### Provided data
··········

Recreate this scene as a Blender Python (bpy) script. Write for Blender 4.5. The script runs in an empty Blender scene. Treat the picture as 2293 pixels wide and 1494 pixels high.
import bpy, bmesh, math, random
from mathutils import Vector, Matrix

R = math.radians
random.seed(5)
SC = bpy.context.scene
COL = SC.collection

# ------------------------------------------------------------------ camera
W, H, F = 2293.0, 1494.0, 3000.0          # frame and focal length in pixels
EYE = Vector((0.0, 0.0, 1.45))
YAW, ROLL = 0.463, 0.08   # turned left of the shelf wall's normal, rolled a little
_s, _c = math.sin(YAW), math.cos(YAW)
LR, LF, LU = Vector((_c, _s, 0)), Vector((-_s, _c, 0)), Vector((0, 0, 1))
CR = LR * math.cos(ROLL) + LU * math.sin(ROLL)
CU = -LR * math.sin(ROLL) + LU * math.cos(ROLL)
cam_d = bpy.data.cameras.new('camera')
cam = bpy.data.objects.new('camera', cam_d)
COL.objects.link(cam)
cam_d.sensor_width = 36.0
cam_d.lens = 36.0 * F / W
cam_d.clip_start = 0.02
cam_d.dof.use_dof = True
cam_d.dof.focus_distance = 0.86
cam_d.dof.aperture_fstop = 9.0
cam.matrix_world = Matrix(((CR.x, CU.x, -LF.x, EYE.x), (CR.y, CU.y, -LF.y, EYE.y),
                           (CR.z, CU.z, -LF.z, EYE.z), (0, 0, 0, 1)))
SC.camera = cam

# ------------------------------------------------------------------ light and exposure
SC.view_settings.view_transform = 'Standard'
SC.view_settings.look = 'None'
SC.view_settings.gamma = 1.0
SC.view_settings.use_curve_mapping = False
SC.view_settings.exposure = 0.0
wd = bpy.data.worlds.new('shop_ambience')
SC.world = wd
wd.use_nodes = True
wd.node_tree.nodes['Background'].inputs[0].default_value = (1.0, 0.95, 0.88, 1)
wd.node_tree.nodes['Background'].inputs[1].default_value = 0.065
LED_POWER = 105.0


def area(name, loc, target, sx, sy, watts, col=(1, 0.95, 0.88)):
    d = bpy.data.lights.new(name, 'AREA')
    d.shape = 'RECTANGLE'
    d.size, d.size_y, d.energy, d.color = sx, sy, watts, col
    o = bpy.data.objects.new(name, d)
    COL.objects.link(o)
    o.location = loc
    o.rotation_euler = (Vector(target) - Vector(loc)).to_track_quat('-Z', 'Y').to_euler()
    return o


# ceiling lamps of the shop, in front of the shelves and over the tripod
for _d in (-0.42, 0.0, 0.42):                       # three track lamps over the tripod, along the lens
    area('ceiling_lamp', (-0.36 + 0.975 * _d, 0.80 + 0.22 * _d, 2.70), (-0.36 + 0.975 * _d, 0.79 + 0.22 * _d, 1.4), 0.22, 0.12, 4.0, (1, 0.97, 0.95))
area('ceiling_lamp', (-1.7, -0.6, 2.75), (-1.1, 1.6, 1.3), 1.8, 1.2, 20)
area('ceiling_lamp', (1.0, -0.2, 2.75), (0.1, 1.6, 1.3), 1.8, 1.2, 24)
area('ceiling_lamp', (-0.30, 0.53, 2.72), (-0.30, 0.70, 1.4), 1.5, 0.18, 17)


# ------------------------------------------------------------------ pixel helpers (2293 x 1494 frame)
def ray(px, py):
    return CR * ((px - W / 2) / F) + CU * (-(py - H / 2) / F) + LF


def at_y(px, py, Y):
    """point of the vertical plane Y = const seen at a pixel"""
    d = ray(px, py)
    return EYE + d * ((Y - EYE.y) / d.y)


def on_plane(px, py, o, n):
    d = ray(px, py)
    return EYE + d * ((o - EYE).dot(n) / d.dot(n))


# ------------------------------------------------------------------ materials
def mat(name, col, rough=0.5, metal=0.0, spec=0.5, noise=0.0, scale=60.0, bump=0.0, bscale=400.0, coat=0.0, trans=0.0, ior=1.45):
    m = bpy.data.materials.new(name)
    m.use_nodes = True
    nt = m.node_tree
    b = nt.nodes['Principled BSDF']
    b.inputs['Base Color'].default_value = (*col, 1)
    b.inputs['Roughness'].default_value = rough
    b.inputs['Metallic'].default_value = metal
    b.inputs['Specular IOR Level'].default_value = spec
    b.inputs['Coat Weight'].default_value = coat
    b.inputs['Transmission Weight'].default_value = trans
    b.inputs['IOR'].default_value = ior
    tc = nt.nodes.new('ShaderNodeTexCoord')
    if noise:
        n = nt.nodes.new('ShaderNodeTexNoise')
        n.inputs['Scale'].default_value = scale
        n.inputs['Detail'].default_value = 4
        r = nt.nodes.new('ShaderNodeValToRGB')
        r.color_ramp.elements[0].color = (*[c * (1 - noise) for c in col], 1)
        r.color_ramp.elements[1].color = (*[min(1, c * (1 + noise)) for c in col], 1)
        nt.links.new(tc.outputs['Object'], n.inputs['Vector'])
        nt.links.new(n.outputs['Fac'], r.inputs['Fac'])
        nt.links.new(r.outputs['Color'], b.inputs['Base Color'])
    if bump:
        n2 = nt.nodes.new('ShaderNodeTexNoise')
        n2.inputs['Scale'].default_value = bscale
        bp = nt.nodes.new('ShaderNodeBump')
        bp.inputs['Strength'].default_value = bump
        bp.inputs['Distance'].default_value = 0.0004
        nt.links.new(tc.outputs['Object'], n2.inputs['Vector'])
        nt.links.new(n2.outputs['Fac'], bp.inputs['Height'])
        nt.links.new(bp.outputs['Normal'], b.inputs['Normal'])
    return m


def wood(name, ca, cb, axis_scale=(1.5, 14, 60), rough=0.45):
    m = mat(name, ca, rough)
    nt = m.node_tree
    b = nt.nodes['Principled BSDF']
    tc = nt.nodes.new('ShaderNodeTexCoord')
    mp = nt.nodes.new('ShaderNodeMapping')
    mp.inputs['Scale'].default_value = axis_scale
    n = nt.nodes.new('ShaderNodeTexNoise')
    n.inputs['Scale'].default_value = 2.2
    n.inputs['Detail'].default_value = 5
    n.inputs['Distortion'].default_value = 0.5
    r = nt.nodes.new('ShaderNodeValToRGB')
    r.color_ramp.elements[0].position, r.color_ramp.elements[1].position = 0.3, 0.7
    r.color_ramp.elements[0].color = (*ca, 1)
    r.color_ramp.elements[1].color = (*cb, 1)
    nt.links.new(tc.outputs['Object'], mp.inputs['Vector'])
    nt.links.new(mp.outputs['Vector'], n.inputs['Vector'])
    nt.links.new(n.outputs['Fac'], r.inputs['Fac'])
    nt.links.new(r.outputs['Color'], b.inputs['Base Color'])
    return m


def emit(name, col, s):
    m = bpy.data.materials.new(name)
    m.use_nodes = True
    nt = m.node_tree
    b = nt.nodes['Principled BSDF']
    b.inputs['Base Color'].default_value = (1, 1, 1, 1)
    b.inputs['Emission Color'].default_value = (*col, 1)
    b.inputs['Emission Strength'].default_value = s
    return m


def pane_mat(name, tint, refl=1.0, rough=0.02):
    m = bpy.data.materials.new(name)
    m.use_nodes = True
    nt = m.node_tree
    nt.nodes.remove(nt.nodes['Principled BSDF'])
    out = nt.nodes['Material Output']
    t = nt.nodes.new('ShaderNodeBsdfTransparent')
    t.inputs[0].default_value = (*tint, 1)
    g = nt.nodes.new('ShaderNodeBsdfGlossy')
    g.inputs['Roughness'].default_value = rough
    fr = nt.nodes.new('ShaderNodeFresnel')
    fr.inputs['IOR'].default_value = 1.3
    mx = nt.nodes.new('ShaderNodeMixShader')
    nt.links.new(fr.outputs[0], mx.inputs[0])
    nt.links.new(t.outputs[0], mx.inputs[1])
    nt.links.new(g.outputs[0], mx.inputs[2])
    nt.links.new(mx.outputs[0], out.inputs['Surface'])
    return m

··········

### Exercise aim
Using the material above, quote the first line and each line after it, stopping at and including the line that holds "SC.camera = cam".

### Result for this task
Recreate this scene as a Blender Python (bpy) script. Write for Blender 4.5. The script runs in an empty Blender scene. Treat the picture as 2293 pixels wide and 1494 pixels high.
import bpy, bmesh, math, random
from mathutils import Vector, Matrix

R = math.radians
random.seed(5)
SC = bpy.context.scene
COL = SC.collection

# ------------------------------------------------------------------ camera
W, H, F = 2293.0, 1494.0, 3000.0          # frame and focal length in pixels
EYE = Vector((0.0, 0.0, 1.45))
YAW, ROLL = 0.463, 0.08   # turned left of the shelf wall's normal, rolled a little
_s, _c = math.sin(YAW), math.cos(YAW)
LR, LF, LU = Vector((_c, _s, 0)), Vector((-_s, _c, 0)), Vector((0, 0, 1))
CR = LR * math.cos(ROLL) + LU * math.sin(ROLL)
CU = -LR * math.sin(ROLL) + LU * math.cos(ROLL)
cam_d = bpy.data.cameras.new('camera')
cam = bpy.data.objects.new('camera', cam_d)
COL.objects.link(cam)
cam_d.sensor_width = 36.0
cam_d.lens = 36.0 * F / W
cam_d.clip_start = 0.02
cam_d.dof.use_dof = True
cam_d.dof.focus_distance = 0.86
cam_d.dof.aperture_fstop = 9.0
cam.matrix_world = Matrix(((CR.x, CU.x, -LF.x, EYE.x), (CR.y, CU.y, -LF.y, EYE.y),
                           (CR.z, CU.z, -LF.z, EYE.z), (0, 0, 0, 1)))
SC.camera = cam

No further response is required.